* [Instruction]: Scan the lines below for the string "scene" and copy every one that has it.

* [Data provided]:
====
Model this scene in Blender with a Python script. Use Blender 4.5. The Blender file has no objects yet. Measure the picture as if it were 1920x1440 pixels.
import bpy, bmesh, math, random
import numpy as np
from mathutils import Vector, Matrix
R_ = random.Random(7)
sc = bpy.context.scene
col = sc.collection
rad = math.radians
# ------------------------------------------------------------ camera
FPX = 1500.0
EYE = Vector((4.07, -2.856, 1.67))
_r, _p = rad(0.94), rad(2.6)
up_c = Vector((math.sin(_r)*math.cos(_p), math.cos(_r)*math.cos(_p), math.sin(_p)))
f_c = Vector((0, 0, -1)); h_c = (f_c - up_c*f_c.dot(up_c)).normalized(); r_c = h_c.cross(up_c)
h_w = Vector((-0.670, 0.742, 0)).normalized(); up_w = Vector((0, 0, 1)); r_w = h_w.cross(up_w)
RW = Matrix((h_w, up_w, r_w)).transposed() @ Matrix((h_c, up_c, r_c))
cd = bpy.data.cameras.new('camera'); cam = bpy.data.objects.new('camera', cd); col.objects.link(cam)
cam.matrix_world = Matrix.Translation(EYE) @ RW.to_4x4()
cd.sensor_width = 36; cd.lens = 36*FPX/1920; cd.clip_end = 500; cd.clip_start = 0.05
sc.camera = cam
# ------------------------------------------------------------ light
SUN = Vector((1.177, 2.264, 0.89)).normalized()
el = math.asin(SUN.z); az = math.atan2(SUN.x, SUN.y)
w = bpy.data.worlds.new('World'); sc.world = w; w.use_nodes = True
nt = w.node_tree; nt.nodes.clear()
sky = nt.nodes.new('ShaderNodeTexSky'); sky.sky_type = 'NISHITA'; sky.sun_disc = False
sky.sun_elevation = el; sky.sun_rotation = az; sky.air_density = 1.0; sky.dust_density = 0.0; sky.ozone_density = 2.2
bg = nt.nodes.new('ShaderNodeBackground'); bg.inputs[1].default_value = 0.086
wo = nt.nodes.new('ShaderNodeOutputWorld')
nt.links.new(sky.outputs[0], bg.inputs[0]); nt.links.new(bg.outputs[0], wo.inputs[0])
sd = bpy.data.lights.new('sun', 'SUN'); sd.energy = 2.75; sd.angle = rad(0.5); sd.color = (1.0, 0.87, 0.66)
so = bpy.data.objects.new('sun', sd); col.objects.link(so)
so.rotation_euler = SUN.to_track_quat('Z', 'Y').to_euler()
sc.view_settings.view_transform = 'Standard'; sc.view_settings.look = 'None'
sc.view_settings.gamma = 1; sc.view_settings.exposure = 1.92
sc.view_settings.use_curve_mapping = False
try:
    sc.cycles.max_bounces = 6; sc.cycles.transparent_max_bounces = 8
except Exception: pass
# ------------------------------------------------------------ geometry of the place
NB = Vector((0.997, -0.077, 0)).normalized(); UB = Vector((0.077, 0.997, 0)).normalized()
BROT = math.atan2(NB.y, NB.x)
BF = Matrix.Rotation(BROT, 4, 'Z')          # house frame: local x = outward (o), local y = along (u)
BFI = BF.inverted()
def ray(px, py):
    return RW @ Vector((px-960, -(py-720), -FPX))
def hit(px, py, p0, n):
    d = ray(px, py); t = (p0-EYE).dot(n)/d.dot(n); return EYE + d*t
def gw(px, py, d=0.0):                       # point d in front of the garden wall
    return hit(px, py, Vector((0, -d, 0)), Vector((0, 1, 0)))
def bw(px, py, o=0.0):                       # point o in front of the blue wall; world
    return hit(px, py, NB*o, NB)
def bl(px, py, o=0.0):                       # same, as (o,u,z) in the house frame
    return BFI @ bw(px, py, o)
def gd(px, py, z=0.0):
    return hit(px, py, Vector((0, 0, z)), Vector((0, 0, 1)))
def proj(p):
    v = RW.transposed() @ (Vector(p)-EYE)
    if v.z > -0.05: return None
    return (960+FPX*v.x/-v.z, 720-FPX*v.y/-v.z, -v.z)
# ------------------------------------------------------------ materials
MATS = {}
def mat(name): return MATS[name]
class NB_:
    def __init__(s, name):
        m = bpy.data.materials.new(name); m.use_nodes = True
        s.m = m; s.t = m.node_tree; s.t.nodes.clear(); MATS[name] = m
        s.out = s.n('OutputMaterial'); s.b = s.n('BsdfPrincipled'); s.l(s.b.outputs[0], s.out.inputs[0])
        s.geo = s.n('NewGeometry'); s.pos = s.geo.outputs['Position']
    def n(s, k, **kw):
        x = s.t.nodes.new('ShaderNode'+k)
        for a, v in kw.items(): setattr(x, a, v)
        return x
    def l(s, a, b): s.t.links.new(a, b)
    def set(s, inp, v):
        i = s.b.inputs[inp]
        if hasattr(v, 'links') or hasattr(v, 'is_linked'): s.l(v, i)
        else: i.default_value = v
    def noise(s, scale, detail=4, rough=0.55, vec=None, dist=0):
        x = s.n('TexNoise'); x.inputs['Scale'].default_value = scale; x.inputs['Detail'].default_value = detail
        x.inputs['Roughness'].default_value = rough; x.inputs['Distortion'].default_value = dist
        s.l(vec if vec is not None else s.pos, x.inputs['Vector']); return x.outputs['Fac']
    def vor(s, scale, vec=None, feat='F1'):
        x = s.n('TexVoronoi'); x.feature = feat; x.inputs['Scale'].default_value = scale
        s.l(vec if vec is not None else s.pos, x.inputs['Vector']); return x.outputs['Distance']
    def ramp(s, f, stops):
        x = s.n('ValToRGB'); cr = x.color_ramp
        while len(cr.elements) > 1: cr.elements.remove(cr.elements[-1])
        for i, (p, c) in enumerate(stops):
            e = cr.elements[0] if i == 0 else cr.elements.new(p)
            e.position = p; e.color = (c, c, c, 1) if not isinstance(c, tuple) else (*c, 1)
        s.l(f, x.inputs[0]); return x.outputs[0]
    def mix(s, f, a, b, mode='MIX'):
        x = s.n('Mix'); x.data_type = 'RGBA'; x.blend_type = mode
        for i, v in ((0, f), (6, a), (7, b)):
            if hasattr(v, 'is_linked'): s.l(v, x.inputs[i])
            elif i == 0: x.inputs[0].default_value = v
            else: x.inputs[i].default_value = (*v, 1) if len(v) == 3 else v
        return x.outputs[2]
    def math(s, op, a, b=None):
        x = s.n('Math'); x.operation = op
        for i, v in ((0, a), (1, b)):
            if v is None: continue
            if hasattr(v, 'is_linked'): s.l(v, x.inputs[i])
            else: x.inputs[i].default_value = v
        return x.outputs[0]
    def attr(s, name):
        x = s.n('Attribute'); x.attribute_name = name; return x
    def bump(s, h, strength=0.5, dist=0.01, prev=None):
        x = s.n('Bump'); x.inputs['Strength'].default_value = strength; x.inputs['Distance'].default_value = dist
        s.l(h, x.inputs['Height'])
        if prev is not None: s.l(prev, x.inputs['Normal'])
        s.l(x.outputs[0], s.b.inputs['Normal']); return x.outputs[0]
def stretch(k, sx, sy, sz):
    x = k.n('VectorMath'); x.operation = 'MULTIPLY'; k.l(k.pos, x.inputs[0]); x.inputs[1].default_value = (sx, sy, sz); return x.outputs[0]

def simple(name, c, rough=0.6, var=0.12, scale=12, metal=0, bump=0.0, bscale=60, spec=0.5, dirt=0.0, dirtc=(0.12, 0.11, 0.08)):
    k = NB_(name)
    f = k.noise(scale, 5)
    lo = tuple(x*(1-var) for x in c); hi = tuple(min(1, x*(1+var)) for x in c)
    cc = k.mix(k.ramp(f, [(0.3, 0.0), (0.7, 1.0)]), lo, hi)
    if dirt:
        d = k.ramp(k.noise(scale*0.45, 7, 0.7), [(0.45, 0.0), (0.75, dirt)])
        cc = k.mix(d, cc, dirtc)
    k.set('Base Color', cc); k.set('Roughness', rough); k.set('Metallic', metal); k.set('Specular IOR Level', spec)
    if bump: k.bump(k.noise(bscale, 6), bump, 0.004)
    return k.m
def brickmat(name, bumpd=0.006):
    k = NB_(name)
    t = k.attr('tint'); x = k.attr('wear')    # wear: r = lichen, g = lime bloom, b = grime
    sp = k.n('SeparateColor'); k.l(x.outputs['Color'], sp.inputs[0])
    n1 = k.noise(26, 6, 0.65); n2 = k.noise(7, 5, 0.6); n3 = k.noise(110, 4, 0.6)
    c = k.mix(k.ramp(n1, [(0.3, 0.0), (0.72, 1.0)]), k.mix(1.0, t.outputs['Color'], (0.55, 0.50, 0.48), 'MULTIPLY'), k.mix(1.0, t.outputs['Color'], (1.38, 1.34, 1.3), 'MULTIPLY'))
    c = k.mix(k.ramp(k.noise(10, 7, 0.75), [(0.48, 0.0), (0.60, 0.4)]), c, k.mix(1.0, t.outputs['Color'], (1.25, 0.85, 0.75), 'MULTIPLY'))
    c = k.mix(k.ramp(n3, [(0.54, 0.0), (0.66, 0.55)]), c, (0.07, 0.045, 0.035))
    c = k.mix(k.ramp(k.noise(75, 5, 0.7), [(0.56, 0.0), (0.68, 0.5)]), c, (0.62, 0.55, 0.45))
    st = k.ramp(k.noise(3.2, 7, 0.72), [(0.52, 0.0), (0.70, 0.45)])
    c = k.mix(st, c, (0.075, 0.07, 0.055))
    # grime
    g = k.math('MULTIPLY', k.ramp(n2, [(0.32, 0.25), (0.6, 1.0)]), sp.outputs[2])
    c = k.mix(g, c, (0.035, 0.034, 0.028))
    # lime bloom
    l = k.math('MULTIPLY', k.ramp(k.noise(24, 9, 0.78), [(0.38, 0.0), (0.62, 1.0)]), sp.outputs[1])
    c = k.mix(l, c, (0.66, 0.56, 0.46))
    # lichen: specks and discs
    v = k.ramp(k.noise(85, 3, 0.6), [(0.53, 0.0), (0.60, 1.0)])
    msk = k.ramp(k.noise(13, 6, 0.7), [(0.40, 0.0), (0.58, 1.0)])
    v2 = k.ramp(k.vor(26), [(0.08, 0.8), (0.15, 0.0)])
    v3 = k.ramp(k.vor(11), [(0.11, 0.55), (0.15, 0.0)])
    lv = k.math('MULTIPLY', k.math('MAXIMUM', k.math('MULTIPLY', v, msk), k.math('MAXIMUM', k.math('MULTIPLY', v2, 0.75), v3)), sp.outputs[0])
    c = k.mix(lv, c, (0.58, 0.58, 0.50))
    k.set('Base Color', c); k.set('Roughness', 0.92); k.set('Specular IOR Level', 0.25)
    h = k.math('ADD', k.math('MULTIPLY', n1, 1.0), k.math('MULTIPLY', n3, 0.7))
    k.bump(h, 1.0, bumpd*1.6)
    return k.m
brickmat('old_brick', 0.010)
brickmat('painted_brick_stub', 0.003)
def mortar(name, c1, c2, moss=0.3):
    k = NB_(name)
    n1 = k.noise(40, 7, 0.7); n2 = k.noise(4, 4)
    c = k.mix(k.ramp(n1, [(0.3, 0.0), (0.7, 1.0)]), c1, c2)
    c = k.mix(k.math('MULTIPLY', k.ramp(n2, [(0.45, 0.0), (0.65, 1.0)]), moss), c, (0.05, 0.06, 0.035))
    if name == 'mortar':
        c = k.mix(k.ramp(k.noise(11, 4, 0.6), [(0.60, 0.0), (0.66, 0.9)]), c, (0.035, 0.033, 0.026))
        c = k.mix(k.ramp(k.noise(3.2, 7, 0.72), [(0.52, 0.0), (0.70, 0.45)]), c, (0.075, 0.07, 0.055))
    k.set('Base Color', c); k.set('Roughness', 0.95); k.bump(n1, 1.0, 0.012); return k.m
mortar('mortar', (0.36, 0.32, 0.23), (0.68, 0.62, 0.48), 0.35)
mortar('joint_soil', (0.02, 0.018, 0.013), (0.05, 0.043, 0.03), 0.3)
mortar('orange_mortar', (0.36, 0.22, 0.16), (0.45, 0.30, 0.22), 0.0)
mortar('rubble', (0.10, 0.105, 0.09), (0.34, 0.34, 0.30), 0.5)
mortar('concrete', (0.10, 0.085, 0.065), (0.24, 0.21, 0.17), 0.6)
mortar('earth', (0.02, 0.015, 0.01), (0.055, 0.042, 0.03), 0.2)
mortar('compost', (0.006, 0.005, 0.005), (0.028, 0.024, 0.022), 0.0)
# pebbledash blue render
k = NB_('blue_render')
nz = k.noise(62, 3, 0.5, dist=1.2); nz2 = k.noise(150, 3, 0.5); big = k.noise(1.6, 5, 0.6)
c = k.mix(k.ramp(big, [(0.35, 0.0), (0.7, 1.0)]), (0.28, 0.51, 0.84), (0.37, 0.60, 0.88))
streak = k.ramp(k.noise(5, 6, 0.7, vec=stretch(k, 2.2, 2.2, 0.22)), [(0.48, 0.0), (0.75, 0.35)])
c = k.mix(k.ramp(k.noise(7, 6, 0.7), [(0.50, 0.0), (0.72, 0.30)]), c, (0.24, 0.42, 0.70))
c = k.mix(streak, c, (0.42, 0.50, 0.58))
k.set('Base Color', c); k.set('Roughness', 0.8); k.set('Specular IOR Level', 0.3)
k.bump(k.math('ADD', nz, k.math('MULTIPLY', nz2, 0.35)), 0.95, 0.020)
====
* [Solved exercise]:
Model this scene in Blender with a Python script. Use Blender 4.5. The Blender file has no objects yet. Measure the picture as if it were 1920x1440 pixels.
sc = bpy.context.scene